» **SHORT TASK**: Transcribe, exactly as they appear, the line that contains "Recreate this scene", the line that contains "col.objects.link(sun)", and every line in between, and nothing else.

+++ DATASET EXTRACT

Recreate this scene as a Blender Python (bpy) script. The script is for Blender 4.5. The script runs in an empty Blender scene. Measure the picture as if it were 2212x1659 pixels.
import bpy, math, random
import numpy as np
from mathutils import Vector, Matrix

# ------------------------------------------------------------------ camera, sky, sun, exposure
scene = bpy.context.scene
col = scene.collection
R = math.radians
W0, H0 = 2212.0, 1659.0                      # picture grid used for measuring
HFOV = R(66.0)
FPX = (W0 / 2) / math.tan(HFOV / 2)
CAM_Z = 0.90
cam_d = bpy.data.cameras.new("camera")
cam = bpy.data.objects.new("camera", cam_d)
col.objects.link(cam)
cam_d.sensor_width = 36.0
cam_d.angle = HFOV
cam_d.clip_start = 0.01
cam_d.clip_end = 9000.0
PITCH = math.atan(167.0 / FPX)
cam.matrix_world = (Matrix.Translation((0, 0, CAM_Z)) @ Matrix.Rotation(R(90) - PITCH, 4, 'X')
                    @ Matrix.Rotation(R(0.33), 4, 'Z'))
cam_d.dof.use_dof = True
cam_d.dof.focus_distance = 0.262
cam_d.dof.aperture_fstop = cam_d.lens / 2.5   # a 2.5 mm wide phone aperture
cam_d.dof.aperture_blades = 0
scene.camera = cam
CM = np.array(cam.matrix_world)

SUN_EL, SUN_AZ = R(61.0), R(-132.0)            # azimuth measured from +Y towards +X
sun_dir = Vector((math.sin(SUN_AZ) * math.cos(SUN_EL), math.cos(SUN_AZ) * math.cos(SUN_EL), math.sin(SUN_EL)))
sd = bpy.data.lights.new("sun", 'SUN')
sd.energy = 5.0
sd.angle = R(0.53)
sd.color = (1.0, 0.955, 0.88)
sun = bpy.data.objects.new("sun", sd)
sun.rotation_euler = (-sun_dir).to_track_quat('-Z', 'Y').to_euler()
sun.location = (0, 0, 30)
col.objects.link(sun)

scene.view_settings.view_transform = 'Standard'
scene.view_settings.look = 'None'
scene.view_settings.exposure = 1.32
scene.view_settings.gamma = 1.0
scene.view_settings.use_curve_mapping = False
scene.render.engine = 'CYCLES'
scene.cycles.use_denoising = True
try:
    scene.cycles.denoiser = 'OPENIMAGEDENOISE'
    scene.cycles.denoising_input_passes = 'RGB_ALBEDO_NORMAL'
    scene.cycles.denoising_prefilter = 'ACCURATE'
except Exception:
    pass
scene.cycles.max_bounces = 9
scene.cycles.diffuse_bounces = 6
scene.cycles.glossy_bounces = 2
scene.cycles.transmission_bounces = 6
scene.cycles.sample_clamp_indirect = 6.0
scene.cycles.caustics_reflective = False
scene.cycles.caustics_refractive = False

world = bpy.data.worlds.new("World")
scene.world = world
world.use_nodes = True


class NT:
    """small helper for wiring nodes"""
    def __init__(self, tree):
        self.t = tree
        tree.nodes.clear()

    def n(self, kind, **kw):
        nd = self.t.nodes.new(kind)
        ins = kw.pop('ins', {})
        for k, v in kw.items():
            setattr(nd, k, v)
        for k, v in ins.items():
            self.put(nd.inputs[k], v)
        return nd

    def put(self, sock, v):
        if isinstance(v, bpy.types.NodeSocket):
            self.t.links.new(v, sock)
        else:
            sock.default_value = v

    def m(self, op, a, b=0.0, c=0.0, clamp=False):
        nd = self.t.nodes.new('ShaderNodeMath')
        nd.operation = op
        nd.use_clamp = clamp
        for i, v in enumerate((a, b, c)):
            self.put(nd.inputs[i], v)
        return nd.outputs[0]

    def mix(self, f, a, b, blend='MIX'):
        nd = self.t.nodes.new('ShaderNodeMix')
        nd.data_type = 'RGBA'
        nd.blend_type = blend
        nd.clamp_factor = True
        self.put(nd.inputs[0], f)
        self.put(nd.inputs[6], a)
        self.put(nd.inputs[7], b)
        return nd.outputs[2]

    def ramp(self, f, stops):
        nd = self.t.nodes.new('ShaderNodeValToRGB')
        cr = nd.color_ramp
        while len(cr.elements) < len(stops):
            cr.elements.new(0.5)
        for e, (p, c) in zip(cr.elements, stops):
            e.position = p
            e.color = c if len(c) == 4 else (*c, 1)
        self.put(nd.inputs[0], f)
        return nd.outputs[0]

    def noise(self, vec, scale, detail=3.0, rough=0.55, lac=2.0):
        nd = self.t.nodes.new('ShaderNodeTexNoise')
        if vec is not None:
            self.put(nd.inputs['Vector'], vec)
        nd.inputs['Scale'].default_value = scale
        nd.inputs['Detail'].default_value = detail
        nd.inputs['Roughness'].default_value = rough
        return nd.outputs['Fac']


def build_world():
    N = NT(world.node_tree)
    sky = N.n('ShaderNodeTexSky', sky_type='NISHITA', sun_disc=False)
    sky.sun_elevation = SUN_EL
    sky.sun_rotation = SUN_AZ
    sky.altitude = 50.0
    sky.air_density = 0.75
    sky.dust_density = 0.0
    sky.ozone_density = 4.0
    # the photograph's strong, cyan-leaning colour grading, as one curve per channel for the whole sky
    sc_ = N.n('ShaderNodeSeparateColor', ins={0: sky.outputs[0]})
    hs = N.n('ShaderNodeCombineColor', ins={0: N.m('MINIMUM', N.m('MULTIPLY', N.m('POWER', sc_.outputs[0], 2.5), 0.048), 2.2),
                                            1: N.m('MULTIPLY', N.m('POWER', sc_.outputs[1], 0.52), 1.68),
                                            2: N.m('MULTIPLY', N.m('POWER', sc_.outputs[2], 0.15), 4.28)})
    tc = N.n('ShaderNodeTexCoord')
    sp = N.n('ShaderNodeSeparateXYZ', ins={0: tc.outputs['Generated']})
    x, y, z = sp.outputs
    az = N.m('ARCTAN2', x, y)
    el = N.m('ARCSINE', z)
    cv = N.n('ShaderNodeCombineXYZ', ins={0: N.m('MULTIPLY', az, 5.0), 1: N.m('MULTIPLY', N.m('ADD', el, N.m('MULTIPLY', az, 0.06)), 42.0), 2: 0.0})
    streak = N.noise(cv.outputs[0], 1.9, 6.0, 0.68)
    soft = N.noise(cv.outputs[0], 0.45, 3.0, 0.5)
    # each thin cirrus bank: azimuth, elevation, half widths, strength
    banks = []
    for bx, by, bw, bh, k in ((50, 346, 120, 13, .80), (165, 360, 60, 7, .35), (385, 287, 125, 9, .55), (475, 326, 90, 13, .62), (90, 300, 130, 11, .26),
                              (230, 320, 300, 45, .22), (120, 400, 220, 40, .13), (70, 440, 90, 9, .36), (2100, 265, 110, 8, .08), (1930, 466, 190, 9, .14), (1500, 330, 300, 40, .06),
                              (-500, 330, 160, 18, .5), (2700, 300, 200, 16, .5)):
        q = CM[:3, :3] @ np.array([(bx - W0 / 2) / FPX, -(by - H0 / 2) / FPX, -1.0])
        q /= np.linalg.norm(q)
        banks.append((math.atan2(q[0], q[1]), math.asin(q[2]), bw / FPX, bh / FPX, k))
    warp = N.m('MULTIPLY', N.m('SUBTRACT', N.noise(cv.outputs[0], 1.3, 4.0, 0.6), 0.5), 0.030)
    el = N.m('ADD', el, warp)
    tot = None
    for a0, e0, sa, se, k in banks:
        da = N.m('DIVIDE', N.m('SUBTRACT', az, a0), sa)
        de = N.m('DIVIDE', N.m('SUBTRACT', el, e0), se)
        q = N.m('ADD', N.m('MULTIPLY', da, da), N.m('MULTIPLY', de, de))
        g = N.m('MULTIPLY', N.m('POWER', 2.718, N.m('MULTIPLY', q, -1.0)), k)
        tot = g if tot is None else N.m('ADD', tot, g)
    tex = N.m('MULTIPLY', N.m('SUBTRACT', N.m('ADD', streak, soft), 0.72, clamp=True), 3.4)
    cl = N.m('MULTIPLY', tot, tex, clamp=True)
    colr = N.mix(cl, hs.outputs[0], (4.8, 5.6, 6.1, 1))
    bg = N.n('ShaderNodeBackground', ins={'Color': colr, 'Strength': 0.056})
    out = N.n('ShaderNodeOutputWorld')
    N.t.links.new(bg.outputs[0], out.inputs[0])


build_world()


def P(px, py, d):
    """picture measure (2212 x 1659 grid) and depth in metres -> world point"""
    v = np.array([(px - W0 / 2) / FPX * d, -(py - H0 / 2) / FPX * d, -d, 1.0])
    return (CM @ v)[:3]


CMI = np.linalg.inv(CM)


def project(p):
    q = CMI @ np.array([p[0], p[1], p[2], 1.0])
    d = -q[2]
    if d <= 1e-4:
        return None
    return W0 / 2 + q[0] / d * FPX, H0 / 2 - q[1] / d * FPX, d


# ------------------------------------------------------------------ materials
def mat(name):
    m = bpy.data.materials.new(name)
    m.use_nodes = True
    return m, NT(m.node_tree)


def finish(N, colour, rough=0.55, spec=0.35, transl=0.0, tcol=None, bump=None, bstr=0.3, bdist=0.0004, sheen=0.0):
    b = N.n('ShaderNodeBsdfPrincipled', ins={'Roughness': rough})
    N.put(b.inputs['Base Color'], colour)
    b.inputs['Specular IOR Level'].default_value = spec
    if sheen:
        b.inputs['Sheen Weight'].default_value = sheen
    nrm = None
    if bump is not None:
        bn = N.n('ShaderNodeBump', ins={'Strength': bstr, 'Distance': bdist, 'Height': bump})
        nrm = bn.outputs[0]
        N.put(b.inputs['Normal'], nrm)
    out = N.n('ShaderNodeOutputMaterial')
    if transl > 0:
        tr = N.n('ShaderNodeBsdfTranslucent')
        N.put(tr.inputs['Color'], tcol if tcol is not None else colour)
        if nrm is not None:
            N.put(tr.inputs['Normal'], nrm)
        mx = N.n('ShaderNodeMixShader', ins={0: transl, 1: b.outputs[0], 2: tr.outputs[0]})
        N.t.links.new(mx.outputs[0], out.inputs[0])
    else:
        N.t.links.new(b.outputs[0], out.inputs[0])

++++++
+++ DATASET EXTRACT

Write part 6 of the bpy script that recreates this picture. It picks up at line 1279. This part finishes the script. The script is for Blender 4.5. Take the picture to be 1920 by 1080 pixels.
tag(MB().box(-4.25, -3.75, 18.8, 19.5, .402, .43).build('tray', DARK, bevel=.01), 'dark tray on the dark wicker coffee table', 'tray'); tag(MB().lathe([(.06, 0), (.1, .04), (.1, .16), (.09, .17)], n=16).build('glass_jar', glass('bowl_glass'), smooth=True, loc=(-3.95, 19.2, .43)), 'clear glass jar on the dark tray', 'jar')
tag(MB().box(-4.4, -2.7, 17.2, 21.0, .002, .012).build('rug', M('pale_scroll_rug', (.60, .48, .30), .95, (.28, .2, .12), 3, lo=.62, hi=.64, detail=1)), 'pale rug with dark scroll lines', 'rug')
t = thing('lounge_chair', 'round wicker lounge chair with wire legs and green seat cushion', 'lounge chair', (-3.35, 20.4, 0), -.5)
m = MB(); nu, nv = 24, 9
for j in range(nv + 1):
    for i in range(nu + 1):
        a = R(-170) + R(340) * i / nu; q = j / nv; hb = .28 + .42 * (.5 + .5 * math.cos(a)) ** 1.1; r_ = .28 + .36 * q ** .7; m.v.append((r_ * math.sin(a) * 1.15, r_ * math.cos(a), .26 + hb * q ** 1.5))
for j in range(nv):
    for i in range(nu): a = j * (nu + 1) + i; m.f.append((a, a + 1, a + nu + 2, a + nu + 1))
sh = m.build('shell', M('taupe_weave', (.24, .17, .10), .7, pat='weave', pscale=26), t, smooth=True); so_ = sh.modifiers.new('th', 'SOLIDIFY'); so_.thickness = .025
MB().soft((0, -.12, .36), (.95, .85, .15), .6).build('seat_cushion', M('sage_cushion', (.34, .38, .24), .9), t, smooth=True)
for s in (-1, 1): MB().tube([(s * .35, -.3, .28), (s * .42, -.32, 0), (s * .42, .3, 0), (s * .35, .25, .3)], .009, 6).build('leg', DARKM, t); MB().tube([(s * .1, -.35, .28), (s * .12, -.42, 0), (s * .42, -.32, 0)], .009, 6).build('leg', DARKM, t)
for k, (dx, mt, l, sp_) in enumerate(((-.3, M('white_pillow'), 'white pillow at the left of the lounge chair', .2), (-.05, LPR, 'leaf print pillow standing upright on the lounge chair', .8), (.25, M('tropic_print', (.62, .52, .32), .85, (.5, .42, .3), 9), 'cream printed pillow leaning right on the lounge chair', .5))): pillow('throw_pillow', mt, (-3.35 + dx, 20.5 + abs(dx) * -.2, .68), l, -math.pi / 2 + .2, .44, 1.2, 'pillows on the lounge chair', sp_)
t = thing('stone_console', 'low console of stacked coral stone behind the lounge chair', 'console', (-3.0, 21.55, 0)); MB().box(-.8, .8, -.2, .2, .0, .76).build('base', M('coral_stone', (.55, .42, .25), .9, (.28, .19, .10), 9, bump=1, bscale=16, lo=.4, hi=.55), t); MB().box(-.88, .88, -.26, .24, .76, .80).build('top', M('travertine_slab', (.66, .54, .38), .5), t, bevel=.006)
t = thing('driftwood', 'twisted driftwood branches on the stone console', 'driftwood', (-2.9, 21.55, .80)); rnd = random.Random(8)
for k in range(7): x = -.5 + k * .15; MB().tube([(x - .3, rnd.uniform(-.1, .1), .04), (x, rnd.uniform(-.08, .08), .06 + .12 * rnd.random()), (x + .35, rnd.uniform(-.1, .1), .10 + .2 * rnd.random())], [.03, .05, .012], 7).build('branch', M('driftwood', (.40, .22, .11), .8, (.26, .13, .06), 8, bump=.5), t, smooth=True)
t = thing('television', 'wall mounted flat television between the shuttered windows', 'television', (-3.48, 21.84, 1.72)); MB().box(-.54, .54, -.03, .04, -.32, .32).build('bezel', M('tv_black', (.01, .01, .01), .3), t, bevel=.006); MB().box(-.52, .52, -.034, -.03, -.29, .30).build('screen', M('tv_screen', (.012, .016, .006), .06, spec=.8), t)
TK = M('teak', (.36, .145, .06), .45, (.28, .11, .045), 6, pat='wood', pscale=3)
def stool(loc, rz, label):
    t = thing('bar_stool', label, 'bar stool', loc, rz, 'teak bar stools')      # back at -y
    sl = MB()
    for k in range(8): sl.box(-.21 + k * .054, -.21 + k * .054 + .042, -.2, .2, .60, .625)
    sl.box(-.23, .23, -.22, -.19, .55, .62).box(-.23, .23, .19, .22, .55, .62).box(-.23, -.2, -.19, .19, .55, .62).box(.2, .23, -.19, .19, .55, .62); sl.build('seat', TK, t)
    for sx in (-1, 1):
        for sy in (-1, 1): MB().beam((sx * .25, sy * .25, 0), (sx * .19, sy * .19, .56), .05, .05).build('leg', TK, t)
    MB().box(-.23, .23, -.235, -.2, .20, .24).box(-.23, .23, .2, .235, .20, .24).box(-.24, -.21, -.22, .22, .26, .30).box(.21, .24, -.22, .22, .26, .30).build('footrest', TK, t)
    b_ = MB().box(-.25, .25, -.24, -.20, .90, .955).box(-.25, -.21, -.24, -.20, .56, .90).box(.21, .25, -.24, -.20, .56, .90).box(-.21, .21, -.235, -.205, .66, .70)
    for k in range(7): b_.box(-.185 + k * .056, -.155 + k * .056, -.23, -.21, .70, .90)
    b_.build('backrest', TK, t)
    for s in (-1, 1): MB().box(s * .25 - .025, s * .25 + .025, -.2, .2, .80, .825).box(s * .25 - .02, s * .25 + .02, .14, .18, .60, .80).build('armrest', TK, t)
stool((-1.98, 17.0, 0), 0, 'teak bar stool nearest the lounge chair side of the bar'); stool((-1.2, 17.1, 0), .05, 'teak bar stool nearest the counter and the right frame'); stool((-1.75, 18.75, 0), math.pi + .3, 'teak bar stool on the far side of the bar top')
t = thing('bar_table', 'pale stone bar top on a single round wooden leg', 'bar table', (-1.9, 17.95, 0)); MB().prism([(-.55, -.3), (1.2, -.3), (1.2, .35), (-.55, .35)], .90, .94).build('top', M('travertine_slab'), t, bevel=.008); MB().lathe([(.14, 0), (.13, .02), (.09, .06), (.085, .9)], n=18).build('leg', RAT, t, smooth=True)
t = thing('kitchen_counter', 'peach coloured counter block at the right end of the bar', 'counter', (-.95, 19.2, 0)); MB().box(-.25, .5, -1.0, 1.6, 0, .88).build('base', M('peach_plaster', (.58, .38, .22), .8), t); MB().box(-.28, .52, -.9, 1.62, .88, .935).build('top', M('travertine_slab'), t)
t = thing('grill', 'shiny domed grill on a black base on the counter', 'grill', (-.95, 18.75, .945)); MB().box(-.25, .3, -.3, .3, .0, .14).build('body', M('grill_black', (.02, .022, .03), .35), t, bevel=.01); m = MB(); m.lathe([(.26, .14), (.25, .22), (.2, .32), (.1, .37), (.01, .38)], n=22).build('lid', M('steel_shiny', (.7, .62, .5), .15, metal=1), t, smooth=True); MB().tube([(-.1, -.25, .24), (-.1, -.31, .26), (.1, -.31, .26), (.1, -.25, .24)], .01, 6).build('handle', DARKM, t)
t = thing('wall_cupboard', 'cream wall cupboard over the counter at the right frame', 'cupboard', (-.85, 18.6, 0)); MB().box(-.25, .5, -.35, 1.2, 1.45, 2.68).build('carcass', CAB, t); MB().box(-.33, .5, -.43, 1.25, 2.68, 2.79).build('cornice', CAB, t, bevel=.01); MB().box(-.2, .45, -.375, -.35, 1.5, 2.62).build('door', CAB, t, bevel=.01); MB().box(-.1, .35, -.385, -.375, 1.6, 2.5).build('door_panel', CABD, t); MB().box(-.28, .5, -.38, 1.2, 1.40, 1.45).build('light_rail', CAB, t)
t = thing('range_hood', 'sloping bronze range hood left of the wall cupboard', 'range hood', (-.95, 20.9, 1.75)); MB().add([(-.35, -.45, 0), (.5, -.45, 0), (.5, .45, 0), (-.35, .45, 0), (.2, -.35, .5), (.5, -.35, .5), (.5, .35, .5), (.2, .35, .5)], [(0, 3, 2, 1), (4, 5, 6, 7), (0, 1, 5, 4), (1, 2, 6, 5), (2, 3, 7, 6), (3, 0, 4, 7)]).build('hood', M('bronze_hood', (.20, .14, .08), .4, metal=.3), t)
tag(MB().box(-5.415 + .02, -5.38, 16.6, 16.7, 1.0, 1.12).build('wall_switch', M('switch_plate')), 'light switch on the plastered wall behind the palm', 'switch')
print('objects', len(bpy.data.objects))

++++++

» **SOLUTION FOR THIS TASK**:
Recreate this scene as a Blender Python (bpy) script. The script is for Blender 4.5. The script runs in an empty Blender scene. Measure the picture as if it were 2212x1659 pixels.
import bpy, math, random
import numpy as np
from mathutils import Vector, Matrix

# ------------------------------------------------------------------ camera, sky, sun, exposure
scene = bpy.context.scene
col = scene.collection
R = math.radians
W0, H0 = 2212.0, 1659.0                      # picture grid used for measuring
HFOV = R(66.0)
FPX = (W0 / 2) / math.tan(HFOV / 2)
CAM_Z = 0.90
cam_d = bpy.data.cameras.new("camera")
cam = bpy.data.objects.new("camera", cam_d)
col.objects.link(cam)
cam_d.sensor_width = 36.0
cam_d.angle = HFOV
cam_d.clip_start = 0.01
cam_d.clip_end = 9000.0
PITCH = math.atan(167.0 / FPX)
cam.matrix_world = (Matrix.Translation((0, 0, CAM_Z)) @ Matrix.Rotation(R(90) - PITCH, 4, 'X')
                    @ Matrix.Rotation(R(0.33), 4, 'Z'))
cam_d.dof.use_dof = True
cam_d.dof.focus_distance = 0.262
cam_d.dof.aperture_fstop = cam_d.lens / 2.5   # a 2.5 mm wide phone aperture
cam_d.dof.aperture_blades = 0
scene.camera = cam
CM = np.array(cam.matrix_world)

SUN_EL, SUN_AZ = R(61.0), R(-132.0)            # azimuth measured from +Y towards +X
sun_dir = Vector((math.sin(SUN_AZ) * math.cos(SUN_EL), math.cos(SUN_AZ) * math.cos(SUN_EL), math.sin(SUN_EL)))
sd = bpy.data.lights.new("sun", 'SUN')
sd.energy = 5.0
sd.angle = R(0.53)
sd.color = (1.0, 0.955, 0.88)
sun = bpy.data.objects.new("sun", sd)
sun.rotation_euler = (-sun_dir).to_track_quat('-Z', 'Y').to_euler()
sun.location = (0, 0, 30)
col.objects.link(sun)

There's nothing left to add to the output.